When I don’t, I usually need a timeout in the bathroom.

Time in the bathroom became sacred in our house. Until we read a book on potty training that said we should let our daughter watch us go to normalize the behaviour. But, what about timeouts?!

Anyway, I digress. There is an aspect of the yoga practice called Svadhyaya, and it is often translated into English as “self-study”. When I think about practicing yoga in the midst of parenthood, Svadhyaya is the aspect of the practice that feels most prominent to me, and I had an interesting revelation about myself in the context of putting my daughter to bed.

We have a very consistent routine before putting our daughter down to sleep. It has evolved as she has grown older to include flying her stuffed monkey around her room to her and then both she and the monkey “blast off to the sky” (we pick her up and raise her so she can touch her monkey to the ceiling). My husband developed this part of the routine, and the first few times I was putting my daughter down after this evolution of the routine, I avoided the blast off because I knew I wouldn’t be able to get her high enough for the monkey to touch the ceiling.

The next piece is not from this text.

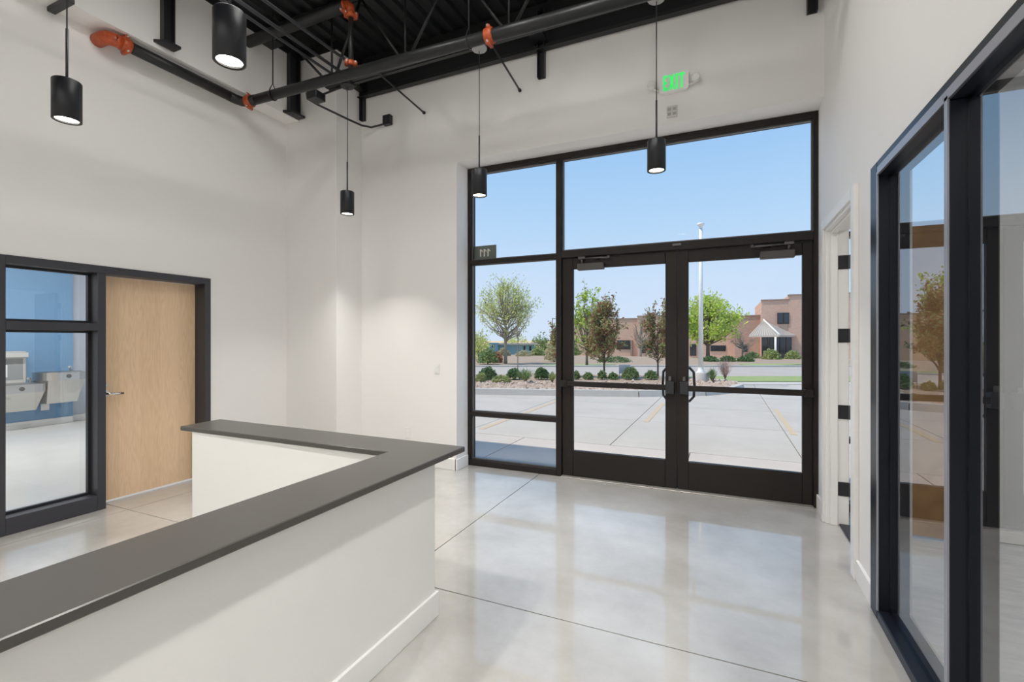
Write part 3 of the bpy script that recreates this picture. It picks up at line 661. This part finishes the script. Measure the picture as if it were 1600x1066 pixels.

Eventually, I gave in to requests for the blast off, and as predicted, the monkey fell short of touching the ceiling. But here is the part I didn’t predict: she didn’t care at all. She was excited, and she had a huge smile on her face. She didn’t care about touching the ceiling. It was my story that the point was to touch the ceiling.

I learned something about the stories that I tend to tell myself about what matters, and I am trying to change those stories. I now do regular blast offs, always fall short of getting the monkey to the ceiling, and share lots of laughs and smiles with my daughter as I do. She taught me to tell a different story: that the point is to be playful.